The conference offered such excellent sessions that it was difficult to choose which to attend. The organizers of the event brought in the best of the best to make them interesting, informative, and inspirational. Spanish translations were offered for the educational sessions.

The social events organized were enjoyable. Ossur sponsored a facility tour and fiesta celebration, which offered a hands-on look at the manufacturing and distribution processes of a large corporation.

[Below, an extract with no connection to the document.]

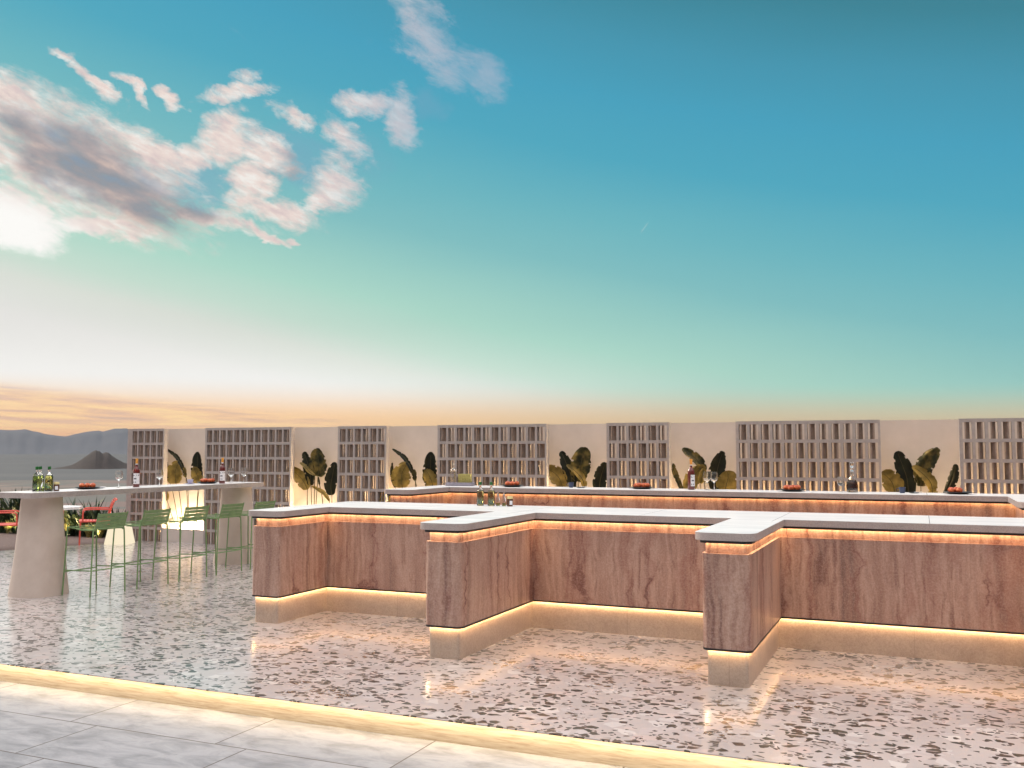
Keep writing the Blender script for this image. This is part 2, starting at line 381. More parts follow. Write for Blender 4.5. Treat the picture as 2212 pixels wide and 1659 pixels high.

The closing ceremonies ended the conference on a high note. With the conference theme, "Reaching for the Stars," the ceremonies remembered the events of September 11. Featured were bilateral amputee skydiver Dana Bowman, Sgt. First Class (Ret.); SSG Matthew F. Hess, who lost his leg recently in Afghanistan; William Glenn Malmskog, a below-knee amputee and firefighter, stuntman, and personal trainer; Jay Yepp, an above-knee amputee and classically trained tenor who has appeared in film, television, and stage productions; and Carl Brashear, the first African-American Navy SEAL master diver, whose life was the subject of the Fox 2000 movie, "Men of Honor." Oscar-winning actor Cuba Gooding, Jr., was cast as Brashear, and Robert DeNiro was cast as Master Chief Navy Diver Billy Sunday. Brashear lost his left leg below the knee in an accident in the course of duty.

Next year's event is scheduled for July 4-6 in Boston, Massachusetts. What a wonderful place to spend the Fourth of July-and with such a wonderful group of people. I can't wait!